Ces cartes postales dépeignent l'effet cumulé d'événements passés sur notre identité et notre mémoire collective. À Budapest, le sens du passé est global et tangible, mais que peut-on en tirer ? Pettet reconnaît notre dilemme alors que nous essayons inlassablement de nous orienter dans le temps.

 

Nous tentons de déchiffrer les leçons du passé depuis un endroit précaire dans un présent inconstant, le regard fixé vers l'avant, en direction d'un futur incertain.

 

Budapest est une ville qui doit encore déterminer quelles leçons sont à tirer de son récent passé soviétique et traumatique. Hébétée, paralysée et anxieuse, elle est prisonnière du temps et n'est pas encore passée à autre chose.

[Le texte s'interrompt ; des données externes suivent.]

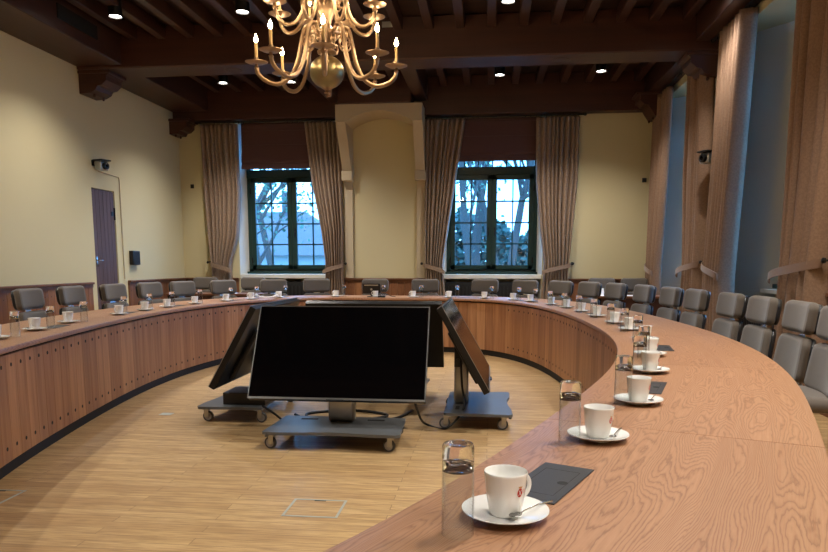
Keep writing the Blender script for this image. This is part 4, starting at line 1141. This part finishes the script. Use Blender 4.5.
# ------------------------------------------------------------ chandelier
CHX, CHY, CHZ = -1.325, 5.68, .004
ch = empty('chandelier', (CHX, CHY, CHZ)); ch.rotation_euler = (.042, .012, 0); tag(ch, 'large brass candle chandelier with two tiers of curved arms and a globe', 'chandelier')
mb = MB(); mb.lathe([(0, 2.525), (.008, 2.528), (.014, 2.54), (.008, 2.548), (.02, 2.555), (.028, 2.56), (.012, 2.575), (.03, 2.585), (.05, 2.60)], 20); mb.build('finial', M['brass'], ch, 60)
mb = MB(); mb.lathe([(.02, 2.592)] + [(.135*math.cos(a)+.0, 2.715+.125*math.sin(a)) for a in [(-78+i*12)*PI/180 for i in range(14)]] + [(.02, 2.842)], 36); mb.build('globe', M['brass2'], ch, 70)
mb = MB(); mb.lathe([(.04, 2.835), (.07, 2.85), (.075, 2.87), (.04, 2.89), (.035, 2.92), (.08, 2.96), (.105, 2.985), (.105, 3.01), (.06, 3.03), (.035, 3.06), (.045, 3.10), (.075, 3.15), (.085, 3.2), (.06, 3.25), (.03, 3.28), (.05, 3.31), (.09, 3.33), (.09, 3.36), (.04, 3.38), (.028, 3.42), (.06, 3.5), (.05, 3.58), (.02, 3.62), (.012, 3.65), (.012, 3.79)], 28); mb.build('stem', M['brass'], ch, 50)
def bez(P, n=9):
    P = [Vector(p) for p in P]; P = [P[0]*2-P[1]] + P + [P[-1]*2-P[-2]]; out = []
    for i in range(1, len(P)-2):
        for k in range(n):
            u = k/n; a, b, c, d = P[i-1:i+3]; out.append(.5*((2*b) + (c-a)*u + (2*a-5*b+4*c-d)*u*u + (3*b-a-3*c+d)*u**3))
    out.append(P[-2]); return out
def make_arm(pts, R, zp, candle_h, r=.014):
    mb = MB(); mb.tube(bez(pts), r, 10)
    mb.lathe([(.0, zp-.045), (.014, zp-.04), (.02, zp-.03), (.011, zp-.018), (.013, zp-.004)], 12, T(R, 0, 0))
    a = mb.build('arm', M['brass'], ch, 60)
    mb = MB(); mb.lathe([(0, zp), (.02, zp-.006), (.06, zp+.0), (.088, zp+.012), (.087, zp+.016), (.06, zp+.007), (.02, zp+.006), (.016, zp+.02), (.02, zp+.035), (.017, zp+.045), (0, zp+.045)], 28, T(R, 0, 0)); p = mb.build('drip_pan', M['brass'], a, 50)
    mb = MB(); mb.lathe([(0, zp+.04), (.0125, zp+.04), (.0125, zp+.04+candle_h), (.008, zp+.045+candle_h), (0, zp+.046+candle_h)], 14, T(R, 0, 0)); mb.build('candle', M['candle'], a, 50)
    z = zp+.046+candle_h
    mb = MB(); mb.lathe([(0, z), (.009, z+.002), (.016, z+.018), (.015, z+.030), (.008, z+.048), (.002, z+.064), (0, z+.066)], 12, T(R, 0, 0)); mb.build('bulb', M['flame'], a, 60)
    return a, z+.022
lowpts = [(.075, 0, 2.99), (.115, 0, 3.05), (.17, 0, 3.03), (.20, 0, 2.92), (.228, 0, 2.79), (.29, 0, 2.67), (.38, 0, 2.62), (.475, 0, 2.64), (.532, 0, 2.69), (.545, 0, 2.735)]
uppts = [(.06, 0, 3.33), (.095, 0, 3.38), (.14, 0, 3.36), (.165, 0, 3.27), (.19, 0, 3.14), (.25, 0, 3.05), (.33, 0, 3.03), (.39, 0, 3.08), (.405, 0, 3.14)]
def ring_arms(pts, R, zp, chh, n, a0, r):
    a, zl = make_arm(pts, R, zp, chh, r); kk = kids_of(a)
    for k in range(n):
        ang = math.radians(a0 + k*360/n)
        c = a if k == 0 else copy_root(a, kk, (0, 0, 0), 0)
        if k: c.parent = ch
        c.rotation_euler = (0, 0, ang)
        ld = bpy.data.lights.new('candle_light', 'POINT'); ld.energy = CANDLE_W; ld.color = (1, .74, .46); ld.shadow_soft_size = .02
        lo = bpy.data.objects.new('candle_light', ld); COL.objects.link(lo); lo.parent = ch; lo.location = ((R)*math.cos(ang), (R)*math.sin(ang), zl+.045)
ring_arms(lowpts, .545, 2.765, .11, 8, 10.6, .0165)
ring_arms(uppts, .405, 3.165, .10, 8, 33, .014)
# inner scrolls
def scroll(sc, z):
    pts = []
    for i in range(30):
        a = PI*.5 + i/29*PI*2.6; rr = .055*(1 - i/29*.72)*sc; pts.append((.145*sc + rr*math.cos(a), 0, z + rr*math.sin(a)))
    pts = [(.05, 0, z+.045*sc)] + pts; mb = MB(); mb.tube(pts, .0075, 8); return mb.build('scroll', M['brass'], ch, 60)
for z, n, a0, scl in ((2.93, 8, 31.5, 1.1), (3.22, 8, 9, .8)):
    s0 = scroll(scl, z)
    for k in range(n):
        c = s0 if k == 0 else s0.copy()
        if k: COL.objects.link(c); c.parent = ch
        c.rotation_euler = (0, 0, math.radians(a0+k*360/n))
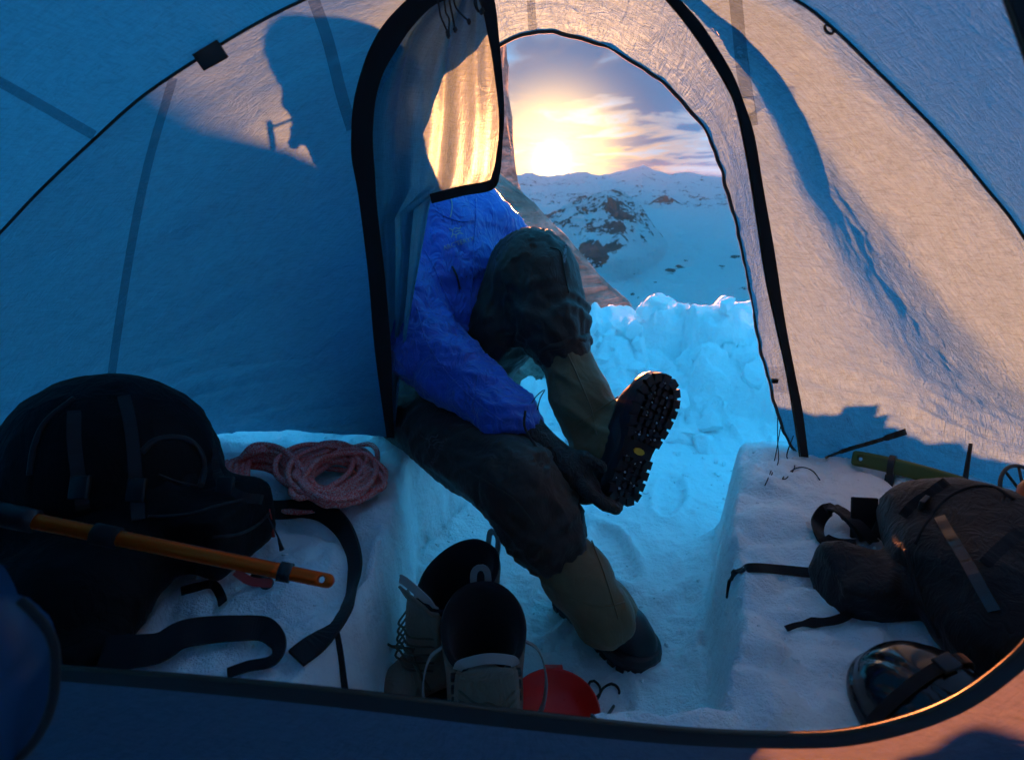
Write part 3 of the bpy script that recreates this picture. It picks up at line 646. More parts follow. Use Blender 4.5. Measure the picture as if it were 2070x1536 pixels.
# door zip: black storm strip on the panel edges
def strip(name, outer, inner, n=90, th=0.004):
    A = spline(Y3(outer), n); B = spline(Y3(inner), n); return ribbon2(name, A, B, M_BLACK, TENT, th)
ZO = 0.010
def yl(py): return np.interp(py, [-60, 0, 104, 210, 345, 560, 884], [1.11, 1.12, 1.16, 1.20, 1.24, 1.29, 1.34])-ZO
strip('zip_strip', [(x, y, yl(y)) for x, y in ((905, -62), (860, -32), (822, 0), (776, 49), (746, 101), (726, 159), (714, 213), (710, 273), (711, 320), (720, 369), (728, 420), (745, 560), (757, 700), (770, 800), (782, 884))],
      [(x, y, yl(y)) for x, y in ((930, -20), (915, -8), (898, 2), (871, 16), (833, 55), (798, 107), (773, 153), (759, 205), (754, 260), (754, 301), (758, 355), (762, 420), (778, 560), (790, 700), (793, 800), (797, 884))])
def yr(py): return np.interp(py, [-60, 4, 106, 212, 412, 650, 922], [1.11, 1.12, 1.16, 1.20, 1.26, 1.33, 1.40])-ZO
rl = [(1300, -55), (1353, 3), (1387, 44), (1431, 106), (1469, 169), (1491, 219), (1512, 319), (1531, 437), (1550, 562), (1569, 650), (1591, 750), (1606, 837), (1619, 922)]
rr_ = [(1330, -55), (1381, 6), (1419, 50), (1456, 106), (1484, 156), (1503, 206), (1525, 275), (1544, 387), (1566, 512), (1587, 650), (1606, 750), (1622, 831), (1634, 924)]
strip('zip_strip', [(x, y, yr(y)) for x, y in rl], [(x, y, yr(y)) for x, y in rr_])
tube('zip_coil', spline(Y3([(x-2, y+1, yr(y)+0.002) for x, y in rl]), 120), 0.0022, M_COIL, TENT, 5)
# the door itself, gathered to one side and hanging half open
s_of = [0, .06, .13, .20, .27, .33, .38, .42, .46, .50, .56, .66, .80, .90, 1.0]
bpx = [(962, -40), (985, 5), (997, 70), (1006, 140), (1014, 232), (1010, 305), (1003, 352), (990, 375), (935, 386), (872, 402), (864, 440), (850, 520), (826, 650), (808, 770), (797, 880)]
by = [1.10, 1.13, 1.15, 1.165, 1.18, 1.19, 1.195, 1.20, 1.21, 1.225, 1.235, 1.255, 1.29, 1.32, 1.345]
bp = Y3([(x, y, yv) for (x, y), yv in zip(bpx, by)]); ss = np.linspace(0, 1, 150)
fa = spline(str_l[2:], 150)+np.array([0, 0.004, 0]); fb = np.stack([np.interp(ss, s_of, bp[:, k]) for k in range(3)], -1)
def bow_flap(S, T):
    w = np.sin(np.pi*T)**0.7*(1-0.5*S); b = w*(0.030*np.sin(T*17+S*3)+0.014*np.sin(T*37+2))*0.8+0.02*np.sin(np.pi*T)
    return np.stack([0*S, b, 0*S], -1)
def disp_flap(us, vs, S, T): return np.sin(np.pi*T)**0.5*(0.006*fbm(p3(us*5, vs*9, 61), 3)+0.003*crease(us, vs, -0.3, 14, 24, 63)+0.004*crease(us, vs, 0.1, 3, 22, 66))
FLAP = loft('door_flap', fa, fb, 70, M_DOOR, TENT, disp_flap, bow_flap)
ce = spline(bp[:10]+np.array([0, -0.006, 0]), 90); wd = np.interp(np.linspace(0, 1, 90), [0, 0.25, 0.55, 0.68, 0.74, 1.0], [0.030, 0.016, 0.008, 0.014, 0.020, 0.019])
strap('flap_zip', ce, wd, np.array([0.15, -1, 0.1]), M_BLACK, TENT, 0.004)
# cords that hold the rolled door
for pts in ([(884, -12), (890, 30), (897, 48), (905, 66)], [(897, -12), (901, 25), (908, 40), (906, 72)], [(905, -12), (912, 20), (917, 45), (920, 60)], [(915, -12), (921, 15), (935, 32), (948, 44)], [(958, -10), (960, 12), (967, 24), (975, 22)], [(962, -10), (964, 14), (970, 26), (973, 24)]):
    C = spline(Y3([(x, y, 1.09) for x, y in pts]), 16); tube('door_cord', C, 0.0017, M_CORD, TENT, 6)
    bmv, bf = tube_data(np.array([C[-1]+np.array([0, 0, 0.004]), C[-1], C[-1]-np.array([0, 0, 0.005])]), [0.002, 0.0042, 0.002], 8); mesh_obj('cord_knot', bmv, bf, M_CORD, TENT)
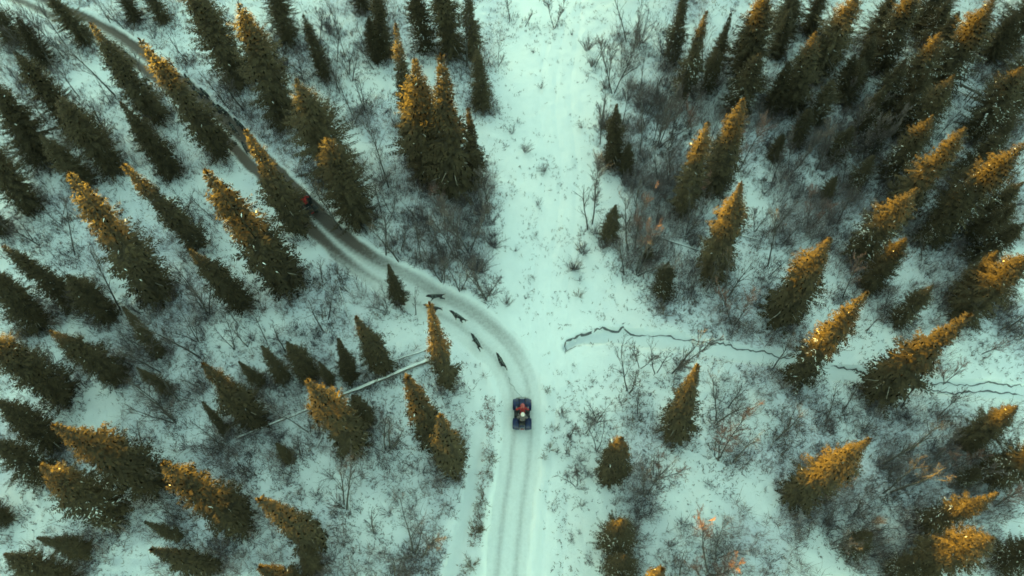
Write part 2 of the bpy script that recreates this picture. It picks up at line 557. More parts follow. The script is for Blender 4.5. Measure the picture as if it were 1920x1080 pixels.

Le chemin futur de la ville et, bien sûr, de la Hongrie, reste imprévisible et incertain, à présent bloqué entre l'ouest et la nouvelle réalité d'une Europe occidentale s'alliant autour des bénéficies d'une coopération collective, et l'est, sous les traits de la Russie de Poutine, soucieux de laisser sa trace dans l'Histoire en contractant les muscles nationalistes qu'il a récemment acquis. Face à une telle realpolitik, les leçons historiques que les Hongrois pourraient utiliser pour se hisser vers un futur meilleur semblent plus ténues et illusoires que jamais. Cette incertitude pénible et ce sentiment anxieux de mauvaise augure se déroulent comme des lignes de barbelé à travers le langage visuel que Michael Pettet emploie pour nous faire part de ses impressions initiales de Budapest.